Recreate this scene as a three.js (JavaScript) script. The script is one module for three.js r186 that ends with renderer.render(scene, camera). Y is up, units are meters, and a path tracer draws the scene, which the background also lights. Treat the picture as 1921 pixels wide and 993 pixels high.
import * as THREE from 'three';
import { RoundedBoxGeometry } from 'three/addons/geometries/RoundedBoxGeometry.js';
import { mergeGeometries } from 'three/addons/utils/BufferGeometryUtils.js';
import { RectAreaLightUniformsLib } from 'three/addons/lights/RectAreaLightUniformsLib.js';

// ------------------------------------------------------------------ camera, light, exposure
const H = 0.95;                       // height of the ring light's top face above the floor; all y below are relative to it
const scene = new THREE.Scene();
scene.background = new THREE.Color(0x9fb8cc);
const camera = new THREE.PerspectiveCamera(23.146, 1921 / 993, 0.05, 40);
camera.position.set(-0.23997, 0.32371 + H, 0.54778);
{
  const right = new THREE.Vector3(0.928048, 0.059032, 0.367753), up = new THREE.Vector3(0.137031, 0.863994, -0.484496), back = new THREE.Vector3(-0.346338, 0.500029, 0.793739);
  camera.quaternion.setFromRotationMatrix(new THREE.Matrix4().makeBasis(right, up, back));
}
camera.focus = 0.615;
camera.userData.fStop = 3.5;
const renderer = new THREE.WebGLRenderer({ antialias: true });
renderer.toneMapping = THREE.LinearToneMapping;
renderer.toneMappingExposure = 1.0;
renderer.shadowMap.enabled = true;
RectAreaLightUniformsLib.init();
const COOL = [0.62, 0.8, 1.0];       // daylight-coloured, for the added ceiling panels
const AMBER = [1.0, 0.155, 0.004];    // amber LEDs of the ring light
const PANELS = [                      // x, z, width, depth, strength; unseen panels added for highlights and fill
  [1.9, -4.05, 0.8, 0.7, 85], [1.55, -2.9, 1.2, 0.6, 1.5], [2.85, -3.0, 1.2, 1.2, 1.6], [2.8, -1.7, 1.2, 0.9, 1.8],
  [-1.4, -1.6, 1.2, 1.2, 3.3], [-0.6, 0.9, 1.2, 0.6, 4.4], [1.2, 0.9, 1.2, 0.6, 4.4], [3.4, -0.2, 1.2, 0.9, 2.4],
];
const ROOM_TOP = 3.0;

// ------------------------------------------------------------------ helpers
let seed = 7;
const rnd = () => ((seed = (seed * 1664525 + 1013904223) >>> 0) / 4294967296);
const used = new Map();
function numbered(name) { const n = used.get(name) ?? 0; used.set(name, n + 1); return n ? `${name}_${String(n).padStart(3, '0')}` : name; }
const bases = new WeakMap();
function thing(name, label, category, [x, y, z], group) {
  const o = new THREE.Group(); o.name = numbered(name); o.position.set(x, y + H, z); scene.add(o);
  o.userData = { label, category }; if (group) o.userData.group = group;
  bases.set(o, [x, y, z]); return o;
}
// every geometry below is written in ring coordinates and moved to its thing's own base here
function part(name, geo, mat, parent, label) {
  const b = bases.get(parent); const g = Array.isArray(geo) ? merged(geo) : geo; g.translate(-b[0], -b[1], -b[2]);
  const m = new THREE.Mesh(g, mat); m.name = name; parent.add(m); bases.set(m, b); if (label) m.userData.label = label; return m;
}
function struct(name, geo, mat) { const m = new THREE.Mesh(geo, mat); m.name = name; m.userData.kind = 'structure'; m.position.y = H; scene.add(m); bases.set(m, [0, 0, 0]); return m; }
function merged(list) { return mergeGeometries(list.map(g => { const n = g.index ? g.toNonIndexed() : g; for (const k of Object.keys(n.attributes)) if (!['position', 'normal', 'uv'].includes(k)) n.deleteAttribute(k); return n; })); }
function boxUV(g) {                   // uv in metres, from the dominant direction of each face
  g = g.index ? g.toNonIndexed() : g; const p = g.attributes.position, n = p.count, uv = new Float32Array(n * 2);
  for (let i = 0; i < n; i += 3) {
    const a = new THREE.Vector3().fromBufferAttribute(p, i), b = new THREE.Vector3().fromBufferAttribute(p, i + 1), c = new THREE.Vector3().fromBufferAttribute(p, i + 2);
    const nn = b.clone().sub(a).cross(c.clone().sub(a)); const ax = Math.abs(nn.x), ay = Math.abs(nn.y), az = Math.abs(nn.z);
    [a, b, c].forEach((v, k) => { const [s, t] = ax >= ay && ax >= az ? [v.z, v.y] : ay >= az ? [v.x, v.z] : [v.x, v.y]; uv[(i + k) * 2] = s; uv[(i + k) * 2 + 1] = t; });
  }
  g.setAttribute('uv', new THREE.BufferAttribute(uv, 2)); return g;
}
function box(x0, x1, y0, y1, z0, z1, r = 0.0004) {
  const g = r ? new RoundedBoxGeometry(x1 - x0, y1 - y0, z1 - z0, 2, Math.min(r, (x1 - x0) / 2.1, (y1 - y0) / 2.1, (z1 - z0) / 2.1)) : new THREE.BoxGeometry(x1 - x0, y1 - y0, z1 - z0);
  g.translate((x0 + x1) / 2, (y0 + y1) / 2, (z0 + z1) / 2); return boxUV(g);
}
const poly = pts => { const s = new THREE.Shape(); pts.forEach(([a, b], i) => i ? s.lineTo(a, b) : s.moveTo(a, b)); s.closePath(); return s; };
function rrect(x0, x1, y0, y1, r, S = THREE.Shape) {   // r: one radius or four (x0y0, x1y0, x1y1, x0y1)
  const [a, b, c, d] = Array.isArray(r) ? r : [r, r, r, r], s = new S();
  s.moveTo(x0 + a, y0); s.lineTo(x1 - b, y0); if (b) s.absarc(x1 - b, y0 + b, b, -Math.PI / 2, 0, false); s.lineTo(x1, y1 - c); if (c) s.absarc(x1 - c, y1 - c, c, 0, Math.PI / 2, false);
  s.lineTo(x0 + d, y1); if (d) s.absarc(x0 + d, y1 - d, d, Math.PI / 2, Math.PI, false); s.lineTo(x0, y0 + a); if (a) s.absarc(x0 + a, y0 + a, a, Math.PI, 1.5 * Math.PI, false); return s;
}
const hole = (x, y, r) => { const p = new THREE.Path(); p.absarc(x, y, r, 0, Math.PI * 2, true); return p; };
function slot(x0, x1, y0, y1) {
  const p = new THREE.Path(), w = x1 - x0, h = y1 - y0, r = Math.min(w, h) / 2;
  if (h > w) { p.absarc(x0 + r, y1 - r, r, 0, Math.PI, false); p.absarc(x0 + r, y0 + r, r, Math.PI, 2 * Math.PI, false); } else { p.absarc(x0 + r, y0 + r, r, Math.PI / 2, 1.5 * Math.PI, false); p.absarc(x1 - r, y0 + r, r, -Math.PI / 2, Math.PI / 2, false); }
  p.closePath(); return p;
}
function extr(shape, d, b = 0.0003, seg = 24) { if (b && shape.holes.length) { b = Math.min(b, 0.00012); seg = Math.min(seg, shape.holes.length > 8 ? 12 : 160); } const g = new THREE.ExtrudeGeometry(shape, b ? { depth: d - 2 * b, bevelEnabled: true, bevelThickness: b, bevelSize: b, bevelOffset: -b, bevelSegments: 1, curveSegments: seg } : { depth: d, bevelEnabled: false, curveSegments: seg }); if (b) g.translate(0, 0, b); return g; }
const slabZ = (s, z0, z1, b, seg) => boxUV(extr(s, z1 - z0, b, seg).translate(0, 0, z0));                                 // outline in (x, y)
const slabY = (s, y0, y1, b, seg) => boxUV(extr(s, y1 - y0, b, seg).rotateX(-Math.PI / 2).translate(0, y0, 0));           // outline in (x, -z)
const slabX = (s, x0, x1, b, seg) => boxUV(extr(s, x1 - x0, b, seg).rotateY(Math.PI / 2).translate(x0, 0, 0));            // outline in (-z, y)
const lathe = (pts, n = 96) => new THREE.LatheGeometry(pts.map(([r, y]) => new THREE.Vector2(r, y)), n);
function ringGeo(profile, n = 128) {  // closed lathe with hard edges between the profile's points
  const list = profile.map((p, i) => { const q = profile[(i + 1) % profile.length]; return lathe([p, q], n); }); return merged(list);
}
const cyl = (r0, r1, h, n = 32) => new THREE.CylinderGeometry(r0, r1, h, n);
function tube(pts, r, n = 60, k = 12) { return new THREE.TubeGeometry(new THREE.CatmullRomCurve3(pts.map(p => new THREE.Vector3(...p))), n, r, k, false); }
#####
--- YOUR INSTRUCTIONS ---
Every line above that contains the word "background" should be reported.

--- RESPONSE FOR THIS EXERCISE ---
Recreate this scene as a three.js (JavaScript) script. The script is one module for three.js r186 that ends with renderer.render(scene, camera). Y is up, units are meters, and a path tracer draws the scene, which the background also lights. Treat the picture as 1921 pixels wide and 993 pixels high.
scene.background = new THREE.Color(0x9fb8cc);